Apportionment of Costs
[34] Although it was the Tenant’s actions that necessitated the relief sought in respect of the Rooftop Access Issue, the Landlord did enter into lease terms with the Tenant that it could not honour based on the terms of the Landlord’s existing leases with the Rooftop Tenants. To that extent, some responsibility can be placed on the Landlord for the dispute escalating in the manner that it did. However, the Tenant’s unilateral actions were of most immediate concern in terms of the need for the Rooftop Tenants to become involved.
[35] I find the Tenant to be 75% responsible and the Landlord to be 25% responsible for the costs incurred by the Rooftop Tenants. They are each ordered to pay their respective proportion of the fixed costs of each of Rogers and Freedom Mobile on a several basis. According to my calculations:
a. Rogers’ costs of $20,000 shall be paid as follows: $15,000 by the Tenant and $5,000 by the Landlord; and
b. Freedom Mobile’s costs of $15,000 shall be paid as follows: $11,250 by the Tenant and $3,750 by the Landlord.
These costs shall be paid within 30 days of this endorsement.
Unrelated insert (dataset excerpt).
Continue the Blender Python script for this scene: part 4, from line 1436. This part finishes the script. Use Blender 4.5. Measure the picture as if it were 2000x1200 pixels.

[36] This endorsement and the directions and orders contained in it shall have immediate effect as a court order without the necessity of the formal issuance and entry of an order, although an order may be taken out by any participant by following the procedure under Rule 59.
Kimmel J.
Date: August 18, 2022
[^1]: Rogers points out that, in fact, the extent of the intervenor’s resources is generally irrelevant: see Canadian Union of Postal Workers. I would expect, if relevant, it would be on the question of whether the intervenor should be ordered to pay costs, and far less so on the question of whether they are entitled to costs, or the amount they should pay. I do not consider the resources of Rogers and Freedom Mobile and their ability to “absorb” the costs of having to participate in the Lease Applications to protect their interests to be a relevant consideration in this case.